THE PROFESSIONAL DEVELOPMENT OF TEACHERS

 
The Discovery Institute's ultimate goal is to improve students' academic achievement. However, because students spend most of their educational lives (more than 1000 hours annually) in classrooms with teachers, the Institute seeks to improve academic achievement primarily through the improvement of teaching. Thus, its resources are mainly devoted to the professional development of teachers.
 
The Institute's fundamental approach to teachers' professional development derives directly from its overarching discovery philosophy. Just as it expects students to take responsibility for their own learning, it expects teachers to take responsibility for their own teaching. The responsibility for professional development rests squarely on the shoulders of the teachers themselves, rather than on a specialized group of "professional developers" who tell them what to do. In keeping with this philosophy, all Discovery Institute professional development efforts provide teachers with an open environment that expects and demands that they take charge of their own curriculum.
 
This process is implemented through a system of curriculum development teams that represent each major academic subject.
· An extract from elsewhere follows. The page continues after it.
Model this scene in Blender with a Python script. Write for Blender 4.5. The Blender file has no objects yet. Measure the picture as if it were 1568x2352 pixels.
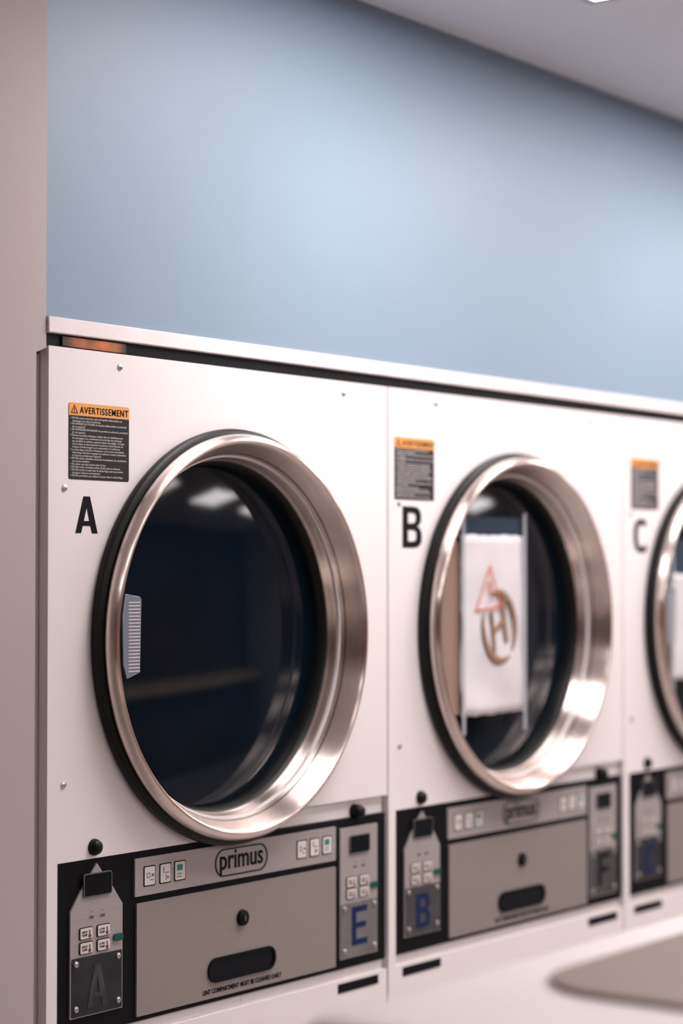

The teams meet at the College of Staten Island in weekly workshops after school hours as well as in intensive summer sessions. Each team reviews the state-mandated curriculum for each academic subject and decides upon an overarching, interdisciplinary theme for the term's work. Under the umbrella of this theme, each team member then develops discovery-based classroom activities for her or his academic discipline, which also implement state learning standards and develop basic skills. Team members share, discuss, and critique their lesson plans with one another, try them out in their classrooms, change and refine them as necessary, and then incorporate the entire package into a "manual" that is published in-house for the team's use.
 
Throughout this planning process, the Discovery Institute's master teacher "facilitators" act as resources for the teams, but they never dictate. The lesson plans are produced by the teams alone. Results over the years have firmly established that when teachers are treated with professional respect and encouraged to take control of their own curricula, they overwhelmingly respond with great enthusiasm and act as true professionals. This is an absolutely fundamental Discovery Institute axiom. In fact, the Institute believes that teacher empowerment is the single most important key to educational reform.